SMRs and AMRs

Tuesday, August 19, 2008

An Antichrist Obama in McCain Ad?

By Amy Sullivan / Washington
Time

It's not easy to make the infamous Willie Horton ad from the 1988 presidential campaign seem benign. But suggesting that Barack Obama is the Antichrist might just do it.

That's just what some outraged Christian supporters of the Democratic nominee are claiming John McCain's campaign did in an ad called "The One" that was recently released online. The Republican nominee's advisers brush off the charges, arguing that the spot was meant to be a "creative" and "humorous" way of poking fun at Obama's popularity by painting him as a self-appointed messiah. But even this innocuous interpretation of the ad — which includes images of Charlton Heston as Moses and culled clips that make Obama sound truly egomaniacal — taps into a conversation that has been gaining urgency on Christian radio and political blogs and in widely circulated e-mail messages that accuse Obama of being the Antichrist.

The ad was the creation of Fred Davis, one of McCain's top media gurus as well as a close friend of former Christian Coalition head Ralph Reed and the nephew of conservative Oklahoma Senator James Inhofe. It first caught the attention of Democrats familiar with the Left Behind series, a fictionalized account of the end-time that debuted in the 1990s and has sold nearly 70 million books worldwide. "The language in there is so similar to the language in the Left Behind books," says Tony Campolo, a leading progressive Evangelical speaker and author.

As the ad begins, the words "It should be known that in 2008 the world shall be blessed. They will call him The One" flash across the screen. The Antichrist of the Left Behind books is a charismatic young political leader named Nicolae Carpathia who founds the One World religion (slogan: "We Are God") and promises to heal the world after a time of deep division. One of several Obama clips in the ad features the Senator saying, "A nation healed, a world repaired. We are the ones that we've been waiting for."
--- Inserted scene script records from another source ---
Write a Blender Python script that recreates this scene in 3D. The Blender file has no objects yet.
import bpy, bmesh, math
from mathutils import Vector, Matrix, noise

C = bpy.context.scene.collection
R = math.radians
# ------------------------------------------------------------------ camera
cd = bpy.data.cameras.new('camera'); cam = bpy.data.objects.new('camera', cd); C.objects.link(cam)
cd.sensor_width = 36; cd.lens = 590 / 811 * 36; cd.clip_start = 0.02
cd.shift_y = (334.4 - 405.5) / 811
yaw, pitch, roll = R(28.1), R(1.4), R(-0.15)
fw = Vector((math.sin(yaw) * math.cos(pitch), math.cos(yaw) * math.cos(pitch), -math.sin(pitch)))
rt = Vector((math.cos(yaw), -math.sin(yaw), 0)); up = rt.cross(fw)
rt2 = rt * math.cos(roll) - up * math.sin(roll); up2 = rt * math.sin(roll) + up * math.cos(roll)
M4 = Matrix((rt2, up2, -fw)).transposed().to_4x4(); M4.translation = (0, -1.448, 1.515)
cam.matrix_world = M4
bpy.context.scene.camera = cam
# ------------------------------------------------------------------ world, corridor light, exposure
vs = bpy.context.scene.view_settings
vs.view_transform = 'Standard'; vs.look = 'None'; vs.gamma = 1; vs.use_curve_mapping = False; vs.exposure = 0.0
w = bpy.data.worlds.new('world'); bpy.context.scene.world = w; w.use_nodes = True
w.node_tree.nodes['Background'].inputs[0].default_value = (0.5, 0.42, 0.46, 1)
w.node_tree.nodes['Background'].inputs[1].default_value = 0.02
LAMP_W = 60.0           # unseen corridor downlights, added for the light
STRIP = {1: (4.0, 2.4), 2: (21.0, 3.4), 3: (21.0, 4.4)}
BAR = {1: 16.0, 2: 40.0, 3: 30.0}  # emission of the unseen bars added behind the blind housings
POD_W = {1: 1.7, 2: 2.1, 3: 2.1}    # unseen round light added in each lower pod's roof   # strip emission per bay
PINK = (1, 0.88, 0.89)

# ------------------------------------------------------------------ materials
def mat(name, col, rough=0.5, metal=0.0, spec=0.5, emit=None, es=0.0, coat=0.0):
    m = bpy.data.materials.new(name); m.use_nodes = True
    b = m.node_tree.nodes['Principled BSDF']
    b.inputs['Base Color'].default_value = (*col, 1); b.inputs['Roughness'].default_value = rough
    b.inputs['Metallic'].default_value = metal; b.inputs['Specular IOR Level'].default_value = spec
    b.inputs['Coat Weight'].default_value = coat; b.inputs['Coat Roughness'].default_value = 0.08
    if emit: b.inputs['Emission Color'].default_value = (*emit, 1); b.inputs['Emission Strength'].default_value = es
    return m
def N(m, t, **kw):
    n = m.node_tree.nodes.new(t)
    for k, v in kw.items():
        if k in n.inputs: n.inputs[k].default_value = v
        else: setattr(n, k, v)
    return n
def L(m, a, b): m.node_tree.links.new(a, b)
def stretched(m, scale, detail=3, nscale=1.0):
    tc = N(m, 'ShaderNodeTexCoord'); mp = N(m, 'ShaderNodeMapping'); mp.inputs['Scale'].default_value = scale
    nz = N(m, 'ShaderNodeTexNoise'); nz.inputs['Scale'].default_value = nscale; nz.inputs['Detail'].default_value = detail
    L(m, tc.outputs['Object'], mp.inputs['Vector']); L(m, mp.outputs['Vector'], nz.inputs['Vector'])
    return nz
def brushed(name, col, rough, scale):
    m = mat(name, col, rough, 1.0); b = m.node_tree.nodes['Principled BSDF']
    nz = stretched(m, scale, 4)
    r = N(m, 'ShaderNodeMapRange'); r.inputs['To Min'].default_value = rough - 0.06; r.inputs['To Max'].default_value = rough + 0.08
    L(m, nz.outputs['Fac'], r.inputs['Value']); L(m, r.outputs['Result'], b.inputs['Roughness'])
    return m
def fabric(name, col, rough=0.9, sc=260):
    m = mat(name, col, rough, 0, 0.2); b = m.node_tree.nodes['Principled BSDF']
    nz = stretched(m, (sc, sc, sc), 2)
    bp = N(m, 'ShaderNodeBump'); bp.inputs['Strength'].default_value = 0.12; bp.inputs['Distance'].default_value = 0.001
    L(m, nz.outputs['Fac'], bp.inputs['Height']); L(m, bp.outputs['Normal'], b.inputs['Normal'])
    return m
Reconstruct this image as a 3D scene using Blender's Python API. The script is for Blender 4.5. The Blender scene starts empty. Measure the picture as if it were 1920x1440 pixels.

The visual images in the ad, which Davis says has been viewed even more than McCain's "Celeb" ad linking Obama to the likes of Paris Hilton and Britney Spears, also seem to evoke the cover art of several Left Behind books. But they're not the cartoonish images of clouds parting and shining light upon Obama that might be expected in an ad spoofing him as a messiah. Instead, the screen displays a sinister orange light surrounded by darkness and later the faint image of a staircase leading up to heaven.